I wonder though, how many anecdotal stories of false accusations are truly false.  When someone comments how a friend’s cousin’s buddy was falsely accused of rape, what does that mean?  Were charges filed and dropped?  Did the accuser retract her (or his) accusation?  Did the accused say “She’s lying!” and everyone simply chose to believe him?

False accusations are in many ways the reverse of rape cases.  Rape as a crime tends to be underreported and disbelieved.  Stories of false accusations, on the other hand, seem to be both widely believed and incredibly common … which makes sense, in a way.  After all, the first thing someone’s going to say when accused of rape is, “Oh, she’s lying.”

Discussion welcome, as always.  But as with other rape-related discussions here, I’ll be watching the comments and will moderate as needed, so please keep things respectful.

Mirrored from Jim C. Hines.



Jul. 21st, 2010 09:51 pm (UTC)
I've always wondered about the "false reports" thing. Does it happen? I'm sure it does.
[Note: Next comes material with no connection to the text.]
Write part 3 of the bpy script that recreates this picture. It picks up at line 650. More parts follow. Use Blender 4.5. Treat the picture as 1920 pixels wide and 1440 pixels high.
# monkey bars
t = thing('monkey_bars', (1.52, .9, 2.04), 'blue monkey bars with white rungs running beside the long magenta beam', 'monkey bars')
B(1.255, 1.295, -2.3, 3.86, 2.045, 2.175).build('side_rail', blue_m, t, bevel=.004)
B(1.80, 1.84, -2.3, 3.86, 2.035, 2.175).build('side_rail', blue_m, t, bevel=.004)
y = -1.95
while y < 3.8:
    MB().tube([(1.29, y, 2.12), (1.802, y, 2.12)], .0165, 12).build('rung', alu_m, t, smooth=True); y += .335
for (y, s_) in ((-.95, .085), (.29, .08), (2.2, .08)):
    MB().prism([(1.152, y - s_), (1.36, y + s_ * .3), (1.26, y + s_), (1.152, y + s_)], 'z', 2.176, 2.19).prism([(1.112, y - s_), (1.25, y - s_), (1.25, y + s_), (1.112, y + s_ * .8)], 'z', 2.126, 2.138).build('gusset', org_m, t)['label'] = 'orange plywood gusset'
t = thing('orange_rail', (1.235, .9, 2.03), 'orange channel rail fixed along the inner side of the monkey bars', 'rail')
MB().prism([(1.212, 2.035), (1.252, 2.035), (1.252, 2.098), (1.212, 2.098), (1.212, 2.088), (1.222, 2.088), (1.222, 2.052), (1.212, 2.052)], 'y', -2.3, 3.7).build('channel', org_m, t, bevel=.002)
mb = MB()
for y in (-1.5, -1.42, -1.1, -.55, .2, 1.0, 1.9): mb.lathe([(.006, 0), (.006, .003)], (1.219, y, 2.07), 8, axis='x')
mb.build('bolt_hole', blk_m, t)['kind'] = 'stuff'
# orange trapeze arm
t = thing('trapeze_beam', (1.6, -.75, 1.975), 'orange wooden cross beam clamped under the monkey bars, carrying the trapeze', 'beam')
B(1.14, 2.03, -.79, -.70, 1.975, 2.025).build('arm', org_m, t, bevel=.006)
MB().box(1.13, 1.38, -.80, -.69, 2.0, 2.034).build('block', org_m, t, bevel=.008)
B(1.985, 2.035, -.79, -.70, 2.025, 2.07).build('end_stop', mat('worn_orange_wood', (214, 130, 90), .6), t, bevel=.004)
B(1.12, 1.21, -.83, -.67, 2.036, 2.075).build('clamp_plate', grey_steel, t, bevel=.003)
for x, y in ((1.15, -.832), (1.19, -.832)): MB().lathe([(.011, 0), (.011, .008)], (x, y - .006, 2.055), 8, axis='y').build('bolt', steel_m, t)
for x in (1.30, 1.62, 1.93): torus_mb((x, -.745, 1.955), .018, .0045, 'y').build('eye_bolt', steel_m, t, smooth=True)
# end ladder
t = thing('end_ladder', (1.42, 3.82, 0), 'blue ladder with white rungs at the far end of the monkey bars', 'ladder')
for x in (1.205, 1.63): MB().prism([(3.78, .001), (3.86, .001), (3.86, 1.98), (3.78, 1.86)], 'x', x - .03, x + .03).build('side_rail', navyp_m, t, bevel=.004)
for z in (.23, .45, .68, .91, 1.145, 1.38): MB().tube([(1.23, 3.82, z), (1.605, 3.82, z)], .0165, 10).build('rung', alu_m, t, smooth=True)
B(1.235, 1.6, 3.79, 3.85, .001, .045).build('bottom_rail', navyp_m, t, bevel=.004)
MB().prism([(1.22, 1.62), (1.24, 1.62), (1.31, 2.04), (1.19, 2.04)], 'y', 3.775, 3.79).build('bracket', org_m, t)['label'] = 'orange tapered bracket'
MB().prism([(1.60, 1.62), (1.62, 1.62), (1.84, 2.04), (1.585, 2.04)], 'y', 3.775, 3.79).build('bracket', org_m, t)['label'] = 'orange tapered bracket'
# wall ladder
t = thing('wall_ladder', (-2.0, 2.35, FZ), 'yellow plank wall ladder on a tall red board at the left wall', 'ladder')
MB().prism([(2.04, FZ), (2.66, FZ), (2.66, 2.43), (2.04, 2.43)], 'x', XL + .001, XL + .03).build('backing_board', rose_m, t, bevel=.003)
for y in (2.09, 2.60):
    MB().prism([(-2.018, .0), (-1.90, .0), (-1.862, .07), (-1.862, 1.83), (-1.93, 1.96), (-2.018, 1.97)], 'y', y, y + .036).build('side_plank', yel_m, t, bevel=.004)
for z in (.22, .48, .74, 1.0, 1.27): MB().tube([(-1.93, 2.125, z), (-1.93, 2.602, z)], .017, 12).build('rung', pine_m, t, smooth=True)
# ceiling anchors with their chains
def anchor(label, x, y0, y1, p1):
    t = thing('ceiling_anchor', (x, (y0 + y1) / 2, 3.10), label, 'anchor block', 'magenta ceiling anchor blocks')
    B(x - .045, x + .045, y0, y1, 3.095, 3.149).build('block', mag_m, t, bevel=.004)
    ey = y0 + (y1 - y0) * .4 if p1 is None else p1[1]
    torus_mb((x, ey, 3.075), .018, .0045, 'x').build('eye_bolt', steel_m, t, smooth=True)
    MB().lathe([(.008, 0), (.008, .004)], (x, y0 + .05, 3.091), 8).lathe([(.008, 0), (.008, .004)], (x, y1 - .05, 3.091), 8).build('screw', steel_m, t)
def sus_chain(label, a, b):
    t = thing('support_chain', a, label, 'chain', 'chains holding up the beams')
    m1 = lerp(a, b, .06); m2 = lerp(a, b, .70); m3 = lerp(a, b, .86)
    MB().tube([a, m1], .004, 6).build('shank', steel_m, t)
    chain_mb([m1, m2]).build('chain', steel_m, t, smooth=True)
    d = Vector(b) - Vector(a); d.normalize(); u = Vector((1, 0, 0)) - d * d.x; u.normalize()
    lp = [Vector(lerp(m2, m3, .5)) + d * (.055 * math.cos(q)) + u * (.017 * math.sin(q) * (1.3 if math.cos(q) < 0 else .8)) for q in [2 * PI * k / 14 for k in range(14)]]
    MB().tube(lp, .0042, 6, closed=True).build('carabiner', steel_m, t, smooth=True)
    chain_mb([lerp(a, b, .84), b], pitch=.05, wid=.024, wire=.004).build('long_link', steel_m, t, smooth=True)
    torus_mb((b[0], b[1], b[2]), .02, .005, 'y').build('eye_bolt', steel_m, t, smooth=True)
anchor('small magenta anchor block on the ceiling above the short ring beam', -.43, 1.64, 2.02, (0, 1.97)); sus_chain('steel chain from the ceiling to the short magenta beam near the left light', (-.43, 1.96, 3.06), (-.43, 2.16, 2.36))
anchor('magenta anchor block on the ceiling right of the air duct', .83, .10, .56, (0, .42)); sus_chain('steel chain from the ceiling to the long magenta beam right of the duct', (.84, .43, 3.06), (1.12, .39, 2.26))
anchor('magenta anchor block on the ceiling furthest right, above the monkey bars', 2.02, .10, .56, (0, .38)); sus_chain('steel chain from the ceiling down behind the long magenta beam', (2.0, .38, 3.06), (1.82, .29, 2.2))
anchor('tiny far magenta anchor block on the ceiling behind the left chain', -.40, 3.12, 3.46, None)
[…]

However, when I was in college (a long time ago, in a galaxy far, far away) the FBI estimated that one in ten rapes got reported, and that one in ten of *those* ended up with a conviction. IOW, according to experts on crime, one percent of people who committed sexual assault at that time actually ended up being punished for it. Or, bluntly, 99% of rapists got away with it. Possibly repeatedly. IMHO, that far outweighs the incidence of false reports.
Jul. 21st, 2010 09:59 pm (UTC)
The stats I've seen are different, but the conclusions -- that few rapes are reported, and few of those are prosecuted, and few of those lead to convictions -- hold true.

I don't think we should conclude that because this is a bigger problem than false reporting, that the problem of false reports should be ignored or dismissed. (I'm not saying that's what you're saying here, either.) But there's a seriously disproportionate amount of energy and reporting given to false reporting when compared to rape, and I wish we could change that.
Jul. 21st, 2010 11:13 pm (UTC)
Yes, it was the disproportionate amount of energy being expended on the relatively rare instances of false reports that I was referring to.
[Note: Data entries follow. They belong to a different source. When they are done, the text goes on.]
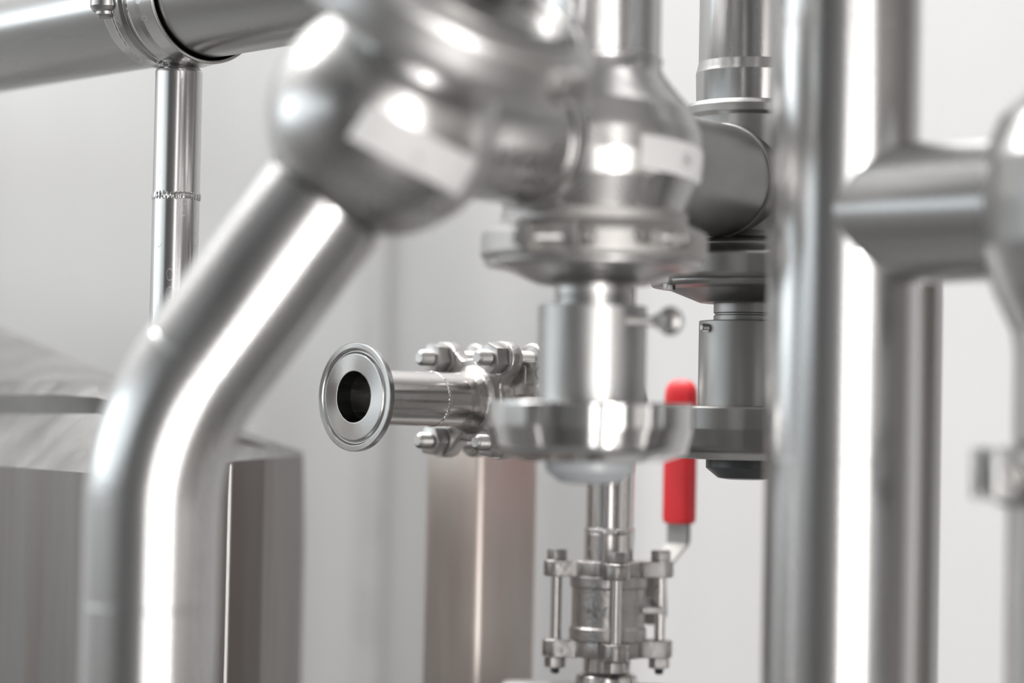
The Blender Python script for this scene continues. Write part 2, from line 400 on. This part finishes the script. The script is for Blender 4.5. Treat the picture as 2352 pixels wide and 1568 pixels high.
lug_pair(v1, 56, azc+sgn*math.radians(68), 49, 12, size=7, hgt=11)
lug_pair(v1, 56, azc-sgn*math.radians(42), 50, 15, size=9, hgt=14)
# its sticker follows the ball
def onball(px, py, off=.0003):
    d = ray(px, py).normalized(); oc = CAM-B1; b = d.dot(oc); c = oc.dot(oc)-(.0444+off)**2
    return CAM+d*(-b-math.sqrt(max(b*b-c, 0)))
def sticker_v1():
    bm = bmesh.new(); n, m = 20, 8; Fi = F1.inverted(); q = [V((848, 238)), V((1098, 368)), V((1052, 450)), V((797, 315))]; g = []
    for i in range(n+1):
        row = []
        for j in range(m+1):
            u, v = i/n, j/m; p = (q[0]*(1-u)+q[1]*u)*(1-v)+(q[3]*(1-u)+q[2]*u)*v
            row.append(bm.verts.new(Fi @ onball(p.x, p.y)))
        g.append(row)
    for i in range(n):
        for j in range(m): bm.faces.new((g[i][j], g[i][j+1], g[i+1][j+1], g[i+1][j]))
    bmesh.ops.solidify(bm, geom=bm.faces[:], thickness=.00012)
    return bm
s1 = obj('sticker', sticker_v1(), M_paper, v1, label='white sticker with a faint grey mark')
q = onball(960, 365, .0006); nn = (q-B1).normalized()
text('printed_mark', 'N', .0042, M_ink3, s1, F1.inverted() @ frame(q, nn, _r*.84-_u*.47))
# port from first to second valve
d12 = (P2-B1); d12n = d12.normalized()
pM = F1.inverted() @ frame(B1+d12n*.02, d12n)
L = (d12.length-.045)*1000
po = obj('port_tube', lathe([(25.5, 0), (25.5, L)], 96), M_body, v1, pM)
obj('joint_ring', lathe(fil([(25, L-21), (27.2, L-20.5), (27.2, L-16), (25, L-15.5)], .8), 96), M_body, po)
# ------------------------------------------------------------------ bent pipe, lower left foreground
Kc = pt(356, 985, .915)
base = V((Kc.x, Kc.y, 0))
t = thing('bent_pipe', 'thick bent steel pipe running down from the ball-shaped valve along the left', 'pipe', T(base))
st = B1+(Kc-B1).normalized()*.038
pp = path([st-base, Kc-base, V((0, 0, 0))], .095, 24)
obj('tube', sweep(pp, .0259, 96), M_pipe, t)
dk = (B1-Kc).normalized(); tl = .095*math.tan(((B1-Kc).angle(V((0, 0, 1))))/2)
for P, D in ((Kc+dk*tl, dk), (V((Kc.x, Kc.y, hz(1392, 345, .915))), V((0, 0, 1))), (Kc-V((0, 0, tl*.75)), V((0, 0, 1)))):
    obj('weld_bead', bead(25.6, .4, 0, amp=.1, n=80, w=3), M_pipe, t, T(-base) @ frame(P, D))
# ------------------------------------------------------------------ thick pipe on the right with a side branch
PA = pt(1938, 490, .957); base = V((PA.x, PA.y, 0))
ta = thing('header_pipe', 'thickest upright steel pipe at right with a side branch', 'pipe', T(base))
obj('tube', lathe([(29.6, 0), (29.6, ZC*1000)], 112), M_pipe, ta)
zA = pt(1938, 497, .957).z
P0 = at(2508, .895, zA+.001)
db = (P0-V((PA.x, PA.y, zA))); br = obj('branch', lathe([(27.6, 6), (27.6, db.length*1000-30)], 96), M_pipe, ta, T(V((0, 0, zA))) @ frame((0, 0, 0), db))
obj('weld_bead', bead(29.3, .5, 0, amp=.1, n=80, w=2), M_pipe, ta, T((0, 0, hz(1058, 1930, .957))))
obj('weld_bead', bead(29.3, .45, 0, amp=.1, n=80, w=2), M_pipe, ta, T((0, 0, hz(70, 1945, .957))))
# valve at the right edge of the frame
pm = 6.205
v0 = thing('angle_valve', 'blurred rounded steel valve cut off by the right edge of the frame', 'valve', T(P0))
def e(y): return (452-y)/pm
obj('valve_body', lathe(fil([(0, e(160)), (20, e(170)), (34, e(250)), (40.5, e(350), 8), (41.6, e(450), 10), (40.5, e(550), 8), (36, e(650), 6), (28.5, e(750), 5), (27.4, e(800)), (27.4, e(1020)), (10, e(1020))], 4, 6), 128), M_dull, v0)
obj('clamp_ring', lathe(fil([(20, e(1012)), (34, e(1016)), (38.5, e(1030), 3), (38.5, e(1110), 3), (33, e(1150)), (20, e(1158))], 2), 128), M_dull, v0)
lug_pair(v0, 37, math.radians(-158), e(1075), 12, size=7, hgt=19, mat=M_dull)
obj('outlet_tube', lathe([(29.5, e(1150)), (29.5, -(P0.z)*1000)], 96), M_dull, v0)
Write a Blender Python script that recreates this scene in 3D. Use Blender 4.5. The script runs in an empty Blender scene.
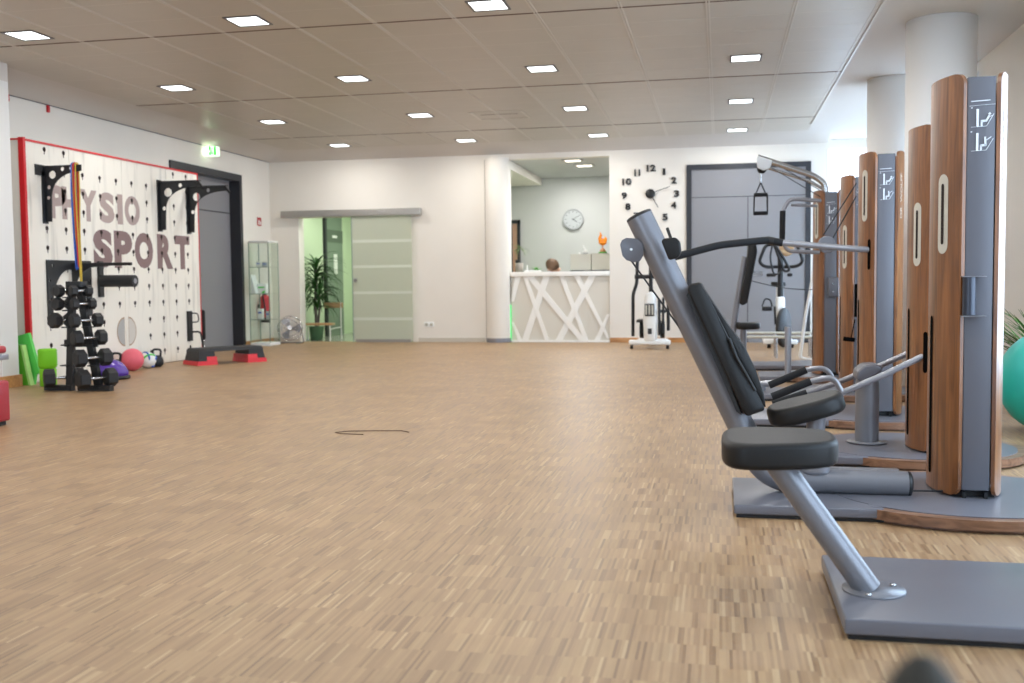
import bpy, bmesh, math, random
from mathutils import Vector, Matrix
random.seed(7)
PI = math.pi
scene = bpy.context.scene
COL = scene.collection

# ------------------------------------------------------------------ materials
def lin(c):
    c = c / 255.0
    return c / 12.92 if c <= 0.04045 else ((c + 0.055) / 1.055) ** 2.4
def rgb(r, g, b): return (lin(r), lin(g), lin(b), 1.0)

def new_mat(name):
    m = bpy.data.materials.new(name); m.use_nodes = True
    nt = m.node_tree
    return m, nt, nt.nodes['Principled BSDF']

def mat(name, col, rough=0.5, metal=0.0, spec=0.5, noise=0.0, nscale=20.0, bump=0.0, bscale=200.0, coat=0.0):
    m, nt, b = new_mat(name)
    b.inputs['Base Color'].default_value = rgb(*col)
    b.inputs['Roughness'].default_value = rough
    b.inputs['Metallic'].default_value = metal
    b.inputs['Specular IOR Level'].default_value = spec
    b.inputs['Coat Weight'].default_value = coat
    tc = nt.nodes.new('ShaderNodeTexCoord')
    if noise > 0:
        n = nt.nodes.new('ShaderNodeTexNoise'); n.inputs['Scale'].default_value = nscale
        n.inputs['Detail'].default_value = 4
        nt.links.new(tc.outputs['Object'], n.inputs['Vector'])
        r = nt.nodes.new('ShaderNodeMapRange')
        r.inputs['From Min'].default_value = 0.3; r.inputs['From Max'].default_value = 0.7
        r.inputs['To Min'].default_value = 1 - noise; r.inputs['To Max'].default_value = 1 + noise
        nt.links.new(n.outputs['Fac'], r.inputs['Value'])
        mx = nt.nodes.new('ShaderNodeMix'); mx.data_type = 'RGBA'; mx.blend_type = 'MULTIPLY'
        mx.inputs['Factor'].default_value = 1
        mx.inputs['A'].default_value = rgb(*col)
        nt.links.new(r.outputs['Result'], mx.inputs['B'])
        nt.links.new(mx.outputs['Result'], b.inputs['Base Color'])
    if bump > 0:
        n = nt.nodes.new('ShaderNodeTexNoise'); n.inputs['Scale'].default_value = bscale
        nt.links.new(tc.outputs['Object'], n.inputs['Vector'])
        bp = nt.nodes.new('ShaderNodeBump'); bp.inputs['Strength'].default_value = bump
        bp.inputs['Distance'].default_value = 0.002
        nt.links.new(n.outputs['Fac'], bp.inputs['Height'])
        nt.links.new(bp.outputs['Normal'], b.inputs['Normal'])
    return m

def emit(name, col, strength):
    m, nt, b = new_mat(name)
    b.inputs['Base Color'].default_value = rgb(*col)
    b.inputs['Emission Color'].default_value = rgb(*col)
    b.inputs['Emission Strength'].default_value = strength
    return m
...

The statistic I have on actual rapes/reported rapes/convictions is from years ago, as I said. Happily, it is a little better now. Education has a lot to do with it. Posters in high schools, colleges and doctor's offices, discussions like this... if one person finds the courage to stand up for their rights, or better still, manages to avoid being assaulted entirely, it's a win. A small win, but still a win.